President Obama's decision to send $400 million in cash to Iran "appears to violate" federal law banning the shipment "of any goods" to the regime, according to a pair of Republican senators.

Sen. Ted Cruz, R-Texas, and Sen. Mike Lee, R-Utah, want "a full accounting" of the decision to send $400 million in foreign currency to Iran. Obama's team has justified the shipment as the first installment in repaying $1.7 billion that the United States owes Iran from a transaction that predates the 1979 revolution, but Republicans believe it functioned as a ransom payment for the release of American hostages who were set free in conjunction with the shipment.

"Although the administration has denied there was any quid pro quo, the close temporal proximity of the payment to the release of the hostages suggests otherwise," the senators wrote. "As the Justice Department is never remiss to point out in court, an illicit quid pro quo can be inferred from the timing of the quid and the quo."

The senators take a different tack than some of their colleagues, however, by focusing on the laws that govern the shipment of money and "any [other] goods" to Iran. "While we are deeply concerned about the national security implications of the administration's cash-for-hostages scheme, especially in light of reports that Iran has already arrested additional Americans, the purpose of this letter is to inquire about the legality of the payment," they wrote.

Although they're asking questions, the letter is written like a prosecution.

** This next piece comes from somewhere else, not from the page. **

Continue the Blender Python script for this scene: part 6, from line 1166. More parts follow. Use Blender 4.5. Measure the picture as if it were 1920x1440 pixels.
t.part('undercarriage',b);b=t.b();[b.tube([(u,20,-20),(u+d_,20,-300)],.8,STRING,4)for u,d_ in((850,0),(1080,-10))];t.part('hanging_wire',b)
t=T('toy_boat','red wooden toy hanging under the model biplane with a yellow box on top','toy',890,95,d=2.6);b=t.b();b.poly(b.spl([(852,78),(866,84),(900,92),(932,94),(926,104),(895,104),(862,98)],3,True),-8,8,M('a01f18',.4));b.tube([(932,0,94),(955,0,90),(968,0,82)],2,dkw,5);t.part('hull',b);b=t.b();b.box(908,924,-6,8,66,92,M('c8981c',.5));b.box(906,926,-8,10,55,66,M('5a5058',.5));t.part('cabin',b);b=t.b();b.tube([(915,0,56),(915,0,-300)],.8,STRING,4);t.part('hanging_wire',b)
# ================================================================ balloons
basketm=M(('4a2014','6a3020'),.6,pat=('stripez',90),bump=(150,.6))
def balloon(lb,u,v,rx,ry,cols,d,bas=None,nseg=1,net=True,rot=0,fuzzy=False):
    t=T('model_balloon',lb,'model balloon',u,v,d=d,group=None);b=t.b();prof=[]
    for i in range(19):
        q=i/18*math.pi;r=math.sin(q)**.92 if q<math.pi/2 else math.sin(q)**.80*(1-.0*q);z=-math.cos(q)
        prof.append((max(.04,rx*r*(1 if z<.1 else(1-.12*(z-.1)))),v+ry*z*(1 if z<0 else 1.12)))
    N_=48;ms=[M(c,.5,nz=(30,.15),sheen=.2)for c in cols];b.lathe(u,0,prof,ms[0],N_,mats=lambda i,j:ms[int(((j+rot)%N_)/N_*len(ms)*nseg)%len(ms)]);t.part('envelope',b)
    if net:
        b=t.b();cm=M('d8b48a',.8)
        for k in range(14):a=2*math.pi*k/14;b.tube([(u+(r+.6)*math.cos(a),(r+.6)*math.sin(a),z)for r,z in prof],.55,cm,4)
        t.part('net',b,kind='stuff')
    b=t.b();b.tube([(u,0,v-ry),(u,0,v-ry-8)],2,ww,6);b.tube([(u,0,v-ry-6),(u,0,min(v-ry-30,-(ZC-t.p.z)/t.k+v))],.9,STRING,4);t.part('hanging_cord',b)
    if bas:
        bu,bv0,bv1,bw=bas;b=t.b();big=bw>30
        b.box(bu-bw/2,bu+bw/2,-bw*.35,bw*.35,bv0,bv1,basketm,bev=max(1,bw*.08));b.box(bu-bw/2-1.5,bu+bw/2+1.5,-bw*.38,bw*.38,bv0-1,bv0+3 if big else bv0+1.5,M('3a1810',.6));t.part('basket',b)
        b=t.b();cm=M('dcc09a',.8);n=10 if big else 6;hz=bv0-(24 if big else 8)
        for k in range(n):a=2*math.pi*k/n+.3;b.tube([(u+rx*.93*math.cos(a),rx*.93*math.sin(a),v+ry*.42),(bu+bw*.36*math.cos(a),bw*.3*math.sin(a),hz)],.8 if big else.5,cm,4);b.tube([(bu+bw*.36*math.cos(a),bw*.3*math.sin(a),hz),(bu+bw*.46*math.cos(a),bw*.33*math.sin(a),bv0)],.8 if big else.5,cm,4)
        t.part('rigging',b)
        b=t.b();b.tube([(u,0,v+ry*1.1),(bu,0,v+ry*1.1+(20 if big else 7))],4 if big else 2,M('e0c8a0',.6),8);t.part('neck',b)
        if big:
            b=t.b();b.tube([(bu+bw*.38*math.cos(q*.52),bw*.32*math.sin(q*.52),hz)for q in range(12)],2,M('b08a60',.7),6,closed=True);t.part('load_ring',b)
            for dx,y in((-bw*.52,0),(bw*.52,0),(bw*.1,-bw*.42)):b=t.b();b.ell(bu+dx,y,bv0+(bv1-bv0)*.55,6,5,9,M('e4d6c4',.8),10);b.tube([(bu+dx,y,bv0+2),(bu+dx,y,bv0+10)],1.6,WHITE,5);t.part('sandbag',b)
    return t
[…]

The lawmakers, both of whom worked as Supreme Court clerks, believe they have Obama caught in a dilemma: either the administration must admit that the payment violated the ban on sending money "directly or indirectly" to the regime, or they invoke an exemption to that ban, but also admit that the cash payment was required to secure the release of the hostages.

"If the transaction was explicitly permitted under another regulation — for instance, the regulation authorizing '[a]ll transactions necessary … to payments pursuant to settlement agreements entered into by the United States Government' — then why did the administration structure the transaction as a cash payment in non-United States currency?" the senators wrote. "That would have been entirely unnecessary."

Iranian officials wanted the $400 million delivered in cash, even though it was technically the first installment in the $1.7 billion settlement, "to show they had gained something tangible" in exchange for the prisoners, "U.S. officials" told the Wall Street Journal.